XXXIX. Employee Best Practices
Employees should:
- Review their payslips;
- Confirm the effective date of any salary increase;
- Check whether the increase was retroactive;
- Ask for a breakdown of 13th month pay computation;
- Compare actual salary earned against the employer’s computation;
- Keep salary adjustment notices and employment documents;
- Raise discrepancies promptly with HR or payroll;
- Consult the union, if applicable;
- Seek appropriate legal or labor assistance for unresolved disputes.
XL. Common Mistakes
Common mistakes include:
- Using the latest salary rate for the entire year when the increase was not retroactive;
- Using the old salary rate despite a valid salary increase;
- Forgetting to include retroactive basic salary differentials;
- Including non-basic pay items without checking policy;
- Excluding amounts that were actually integrated into basic salary;
- Failing to adjust after partial payment;
- Using thirteen as the divisor instead of twelve;
- Denying proportionate 13th month pay to resigned employees;
- Ignoring unpaid absences or unpaid leaves;
- Applying a less favorable formula despite a company policy or CBA.
XLI. Legal Risk Areas
Disputes commonly arise in the following situations:
- Ambiguous salary increase notices;
- Retroactive wage adjustments;
- Promotions from rank-and-file to managerial status;
- Conversion of allowances into basic pay;
- Commission-based compensation structures;
- Long-standing company practice of using latest salary rate;
- Separation before or after a salary increase;
- Statutory wage increases implemented late;
- Payroll system errors;
- Disagreements over what counts as basic salary.
XLII. Conclusion
In the Philippines, the basic rule for 13th month pay is straightforward: it is generally equivalent to one-twelfth of the basic salary earned by the employee within the calendar year.

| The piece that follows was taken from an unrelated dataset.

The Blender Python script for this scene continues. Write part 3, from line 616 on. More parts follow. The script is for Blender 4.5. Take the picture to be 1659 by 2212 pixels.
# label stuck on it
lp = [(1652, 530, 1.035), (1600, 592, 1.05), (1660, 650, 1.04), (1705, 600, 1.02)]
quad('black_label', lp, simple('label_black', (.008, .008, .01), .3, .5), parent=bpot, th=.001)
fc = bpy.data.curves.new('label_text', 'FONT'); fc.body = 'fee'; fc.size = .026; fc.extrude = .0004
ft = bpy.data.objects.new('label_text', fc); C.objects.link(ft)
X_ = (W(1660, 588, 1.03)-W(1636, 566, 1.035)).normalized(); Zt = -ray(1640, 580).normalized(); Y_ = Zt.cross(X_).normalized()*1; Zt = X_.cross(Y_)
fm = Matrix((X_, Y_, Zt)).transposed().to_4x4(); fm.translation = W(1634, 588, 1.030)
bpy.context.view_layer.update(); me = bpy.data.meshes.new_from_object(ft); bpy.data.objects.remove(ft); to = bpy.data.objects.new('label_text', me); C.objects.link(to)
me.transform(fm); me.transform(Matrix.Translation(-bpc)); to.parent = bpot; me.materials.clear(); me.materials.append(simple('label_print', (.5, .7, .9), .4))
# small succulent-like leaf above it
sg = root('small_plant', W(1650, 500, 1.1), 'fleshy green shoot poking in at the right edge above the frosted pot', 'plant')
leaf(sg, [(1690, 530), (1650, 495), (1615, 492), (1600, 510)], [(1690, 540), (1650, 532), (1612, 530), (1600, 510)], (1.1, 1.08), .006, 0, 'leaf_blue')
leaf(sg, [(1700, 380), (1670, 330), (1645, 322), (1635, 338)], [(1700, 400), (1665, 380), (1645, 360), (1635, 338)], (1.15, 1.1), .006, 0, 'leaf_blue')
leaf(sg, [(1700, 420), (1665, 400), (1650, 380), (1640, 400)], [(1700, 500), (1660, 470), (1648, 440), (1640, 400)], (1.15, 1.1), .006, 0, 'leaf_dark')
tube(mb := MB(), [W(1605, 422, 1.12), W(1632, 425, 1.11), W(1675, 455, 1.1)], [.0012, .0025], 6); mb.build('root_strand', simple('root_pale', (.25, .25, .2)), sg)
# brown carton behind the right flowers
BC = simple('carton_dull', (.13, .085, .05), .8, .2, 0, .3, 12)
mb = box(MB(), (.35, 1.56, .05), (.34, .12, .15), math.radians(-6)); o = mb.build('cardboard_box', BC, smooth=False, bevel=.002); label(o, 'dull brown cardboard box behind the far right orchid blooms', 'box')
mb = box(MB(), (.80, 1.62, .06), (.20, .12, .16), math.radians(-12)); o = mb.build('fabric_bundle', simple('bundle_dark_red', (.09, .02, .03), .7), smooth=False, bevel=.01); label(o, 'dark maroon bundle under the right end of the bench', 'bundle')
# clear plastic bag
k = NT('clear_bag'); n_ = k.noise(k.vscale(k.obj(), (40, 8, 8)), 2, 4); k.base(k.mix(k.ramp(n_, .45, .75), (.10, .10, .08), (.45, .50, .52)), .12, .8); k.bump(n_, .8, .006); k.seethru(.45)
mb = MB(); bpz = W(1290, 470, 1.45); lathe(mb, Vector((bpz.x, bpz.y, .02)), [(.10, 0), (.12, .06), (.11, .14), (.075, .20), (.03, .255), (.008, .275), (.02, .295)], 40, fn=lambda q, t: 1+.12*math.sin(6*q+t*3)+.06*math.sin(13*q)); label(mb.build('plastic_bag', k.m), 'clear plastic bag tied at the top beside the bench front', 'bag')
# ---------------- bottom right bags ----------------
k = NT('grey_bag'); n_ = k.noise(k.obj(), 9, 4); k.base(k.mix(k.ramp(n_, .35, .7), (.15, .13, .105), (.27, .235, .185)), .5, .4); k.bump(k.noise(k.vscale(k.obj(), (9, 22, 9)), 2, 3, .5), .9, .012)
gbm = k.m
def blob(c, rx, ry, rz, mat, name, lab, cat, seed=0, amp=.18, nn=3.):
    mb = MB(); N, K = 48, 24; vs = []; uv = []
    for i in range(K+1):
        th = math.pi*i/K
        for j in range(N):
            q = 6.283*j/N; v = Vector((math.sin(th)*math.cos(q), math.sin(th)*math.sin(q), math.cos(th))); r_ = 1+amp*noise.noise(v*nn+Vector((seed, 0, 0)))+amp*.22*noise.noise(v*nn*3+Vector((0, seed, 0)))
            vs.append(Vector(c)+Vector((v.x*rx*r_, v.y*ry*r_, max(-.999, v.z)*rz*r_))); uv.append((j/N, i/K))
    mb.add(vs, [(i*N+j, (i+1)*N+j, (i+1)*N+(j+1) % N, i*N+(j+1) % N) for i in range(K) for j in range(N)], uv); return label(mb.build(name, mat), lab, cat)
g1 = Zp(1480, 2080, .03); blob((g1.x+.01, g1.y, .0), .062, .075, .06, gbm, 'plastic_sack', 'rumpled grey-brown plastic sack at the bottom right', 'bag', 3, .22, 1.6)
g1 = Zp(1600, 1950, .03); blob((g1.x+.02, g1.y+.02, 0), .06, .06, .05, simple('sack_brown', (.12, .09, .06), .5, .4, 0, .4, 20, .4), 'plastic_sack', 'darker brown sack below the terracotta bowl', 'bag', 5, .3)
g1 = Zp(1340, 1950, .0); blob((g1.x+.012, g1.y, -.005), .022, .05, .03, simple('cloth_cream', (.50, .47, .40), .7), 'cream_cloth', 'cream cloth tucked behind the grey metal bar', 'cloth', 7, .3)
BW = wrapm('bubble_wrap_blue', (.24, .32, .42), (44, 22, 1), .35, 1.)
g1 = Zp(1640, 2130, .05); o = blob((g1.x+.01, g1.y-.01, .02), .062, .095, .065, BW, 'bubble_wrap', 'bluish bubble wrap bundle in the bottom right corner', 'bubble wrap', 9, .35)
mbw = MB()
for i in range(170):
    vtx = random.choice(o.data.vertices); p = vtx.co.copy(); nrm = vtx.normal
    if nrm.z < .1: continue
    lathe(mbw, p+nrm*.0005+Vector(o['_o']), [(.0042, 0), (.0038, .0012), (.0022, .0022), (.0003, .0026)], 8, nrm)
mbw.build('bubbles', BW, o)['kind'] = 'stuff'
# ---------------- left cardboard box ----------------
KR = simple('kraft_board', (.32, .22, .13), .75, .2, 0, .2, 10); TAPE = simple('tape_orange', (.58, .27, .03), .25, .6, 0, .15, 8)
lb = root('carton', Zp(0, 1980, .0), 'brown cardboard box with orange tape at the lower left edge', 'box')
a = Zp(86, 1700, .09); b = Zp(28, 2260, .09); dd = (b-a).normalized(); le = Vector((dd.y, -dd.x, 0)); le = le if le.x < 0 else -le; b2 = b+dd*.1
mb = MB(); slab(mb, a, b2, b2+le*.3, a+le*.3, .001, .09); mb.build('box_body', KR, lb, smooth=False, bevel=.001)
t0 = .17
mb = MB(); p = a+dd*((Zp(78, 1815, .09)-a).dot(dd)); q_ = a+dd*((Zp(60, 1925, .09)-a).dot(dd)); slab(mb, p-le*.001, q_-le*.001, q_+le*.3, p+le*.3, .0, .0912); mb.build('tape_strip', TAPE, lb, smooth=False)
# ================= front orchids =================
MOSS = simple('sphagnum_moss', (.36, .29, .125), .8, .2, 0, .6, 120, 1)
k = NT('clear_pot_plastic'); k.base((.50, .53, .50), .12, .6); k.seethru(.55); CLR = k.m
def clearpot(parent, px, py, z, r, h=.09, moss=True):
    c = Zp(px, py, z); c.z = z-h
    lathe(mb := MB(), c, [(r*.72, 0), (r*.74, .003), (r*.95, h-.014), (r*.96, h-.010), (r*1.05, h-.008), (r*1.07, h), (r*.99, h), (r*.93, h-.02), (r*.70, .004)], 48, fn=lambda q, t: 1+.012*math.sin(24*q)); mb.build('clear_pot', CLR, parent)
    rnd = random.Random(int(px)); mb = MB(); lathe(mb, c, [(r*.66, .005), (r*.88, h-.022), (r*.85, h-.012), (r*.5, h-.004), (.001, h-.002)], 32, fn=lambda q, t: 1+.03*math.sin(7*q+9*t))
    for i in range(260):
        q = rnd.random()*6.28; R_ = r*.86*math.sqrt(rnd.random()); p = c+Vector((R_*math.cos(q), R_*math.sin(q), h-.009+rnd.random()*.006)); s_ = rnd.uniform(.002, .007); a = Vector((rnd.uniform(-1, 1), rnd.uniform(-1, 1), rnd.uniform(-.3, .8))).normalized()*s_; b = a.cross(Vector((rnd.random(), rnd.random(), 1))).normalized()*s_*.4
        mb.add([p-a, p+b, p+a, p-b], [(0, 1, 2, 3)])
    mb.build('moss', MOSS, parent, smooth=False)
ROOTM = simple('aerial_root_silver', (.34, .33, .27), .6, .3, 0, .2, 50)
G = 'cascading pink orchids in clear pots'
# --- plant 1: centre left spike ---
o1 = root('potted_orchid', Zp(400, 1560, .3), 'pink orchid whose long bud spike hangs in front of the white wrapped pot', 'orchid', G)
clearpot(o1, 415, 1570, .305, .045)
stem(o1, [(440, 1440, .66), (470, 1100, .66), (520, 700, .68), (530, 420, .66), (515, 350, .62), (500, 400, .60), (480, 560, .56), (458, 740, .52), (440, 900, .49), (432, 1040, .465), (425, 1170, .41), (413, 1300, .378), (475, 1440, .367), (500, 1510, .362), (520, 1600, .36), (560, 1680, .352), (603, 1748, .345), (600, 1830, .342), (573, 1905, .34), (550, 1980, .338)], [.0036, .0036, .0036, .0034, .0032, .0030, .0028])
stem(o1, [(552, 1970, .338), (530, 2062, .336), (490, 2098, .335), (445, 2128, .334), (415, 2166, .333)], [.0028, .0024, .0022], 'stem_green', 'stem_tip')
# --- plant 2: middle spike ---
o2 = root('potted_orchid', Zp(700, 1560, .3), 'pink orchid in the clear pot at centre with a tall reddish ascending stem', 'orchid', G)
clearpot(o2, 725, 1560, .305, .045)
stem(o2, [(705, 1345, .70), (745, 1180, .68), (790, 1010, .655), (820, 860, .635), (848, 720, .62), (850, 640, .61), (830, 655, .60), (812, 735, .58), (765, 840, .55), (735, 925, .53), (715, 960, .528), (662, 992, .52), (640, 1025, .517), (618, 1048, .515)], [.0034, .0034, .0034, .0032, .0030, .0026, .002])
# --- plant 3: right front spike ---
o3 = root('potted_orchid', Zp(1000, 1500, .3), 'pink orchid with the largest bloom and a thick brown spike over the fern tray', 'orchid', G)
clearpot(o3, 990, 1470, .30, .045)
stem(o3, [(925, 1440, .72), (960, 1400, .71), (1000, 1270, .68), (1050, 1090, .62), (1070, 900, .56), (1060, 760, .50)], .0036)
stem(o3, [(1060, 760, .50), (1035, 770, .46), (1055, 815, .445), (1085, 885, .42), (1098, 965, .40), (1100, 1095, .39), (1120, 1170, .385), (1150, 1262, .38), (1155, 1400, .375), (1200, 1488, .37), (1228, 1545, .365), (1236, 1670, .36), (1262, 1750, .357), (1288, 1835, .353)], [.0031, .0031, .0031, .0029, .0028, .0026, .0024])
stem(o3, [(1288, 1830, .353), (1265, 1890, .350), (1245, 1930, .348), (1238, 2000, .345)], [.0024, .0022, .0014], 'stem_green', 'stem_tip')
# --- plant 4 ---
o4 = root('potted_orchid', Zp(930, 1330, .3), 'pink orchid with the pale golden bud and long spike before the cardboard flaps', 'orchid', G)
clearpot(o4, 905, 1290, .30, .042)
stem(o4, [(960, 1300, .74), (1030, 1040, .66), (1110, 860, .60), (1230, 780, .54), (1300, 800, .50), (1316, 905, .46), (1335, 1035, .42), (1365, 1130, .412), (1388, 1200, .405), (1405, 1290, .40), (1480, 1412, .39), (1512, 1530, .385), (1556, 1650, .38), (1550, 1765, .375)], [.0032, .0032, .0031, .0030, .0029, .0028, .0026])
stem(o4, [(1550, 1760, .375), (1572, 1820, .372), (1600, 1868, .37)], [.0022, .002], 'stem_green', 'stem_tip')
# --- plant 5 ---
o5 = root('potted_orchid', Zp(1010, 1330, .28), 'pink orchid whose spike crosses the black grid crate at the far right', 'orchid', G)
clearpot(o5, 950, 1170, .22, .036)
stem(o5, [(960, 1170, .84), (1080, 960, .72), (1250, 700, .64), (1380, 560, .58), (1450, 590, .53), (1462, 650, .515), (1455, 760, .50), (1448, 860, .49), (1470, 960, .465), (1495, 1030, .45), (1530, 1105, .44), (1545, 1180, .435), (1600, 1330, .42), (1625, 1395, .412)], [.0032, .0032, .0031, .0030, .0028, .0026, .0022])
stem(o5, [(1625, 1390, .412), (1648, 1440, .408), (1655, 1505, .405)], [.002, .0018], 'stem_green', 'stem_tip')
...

When a salary increase occurs during the year, the proper statutory computation is not automatically based on the latest salary alone. Instead, the employer must determine the actual basic salary earned before and after the increase, include any retroactive basic salary differentials where applicable, exclude items not forming part of basic salary, and divide the resulting total by twelve.
The latest salary rate applies to the entire year only if the increase is retroactive or if a more favorable company policy, employment contract, collective bargaining agreement, or established practice provides for such treatment.
The controlling principle is fairness within the statutory formula: the employee must receive no less than what the law requires, while the employer remains free to grant a more generous benefit.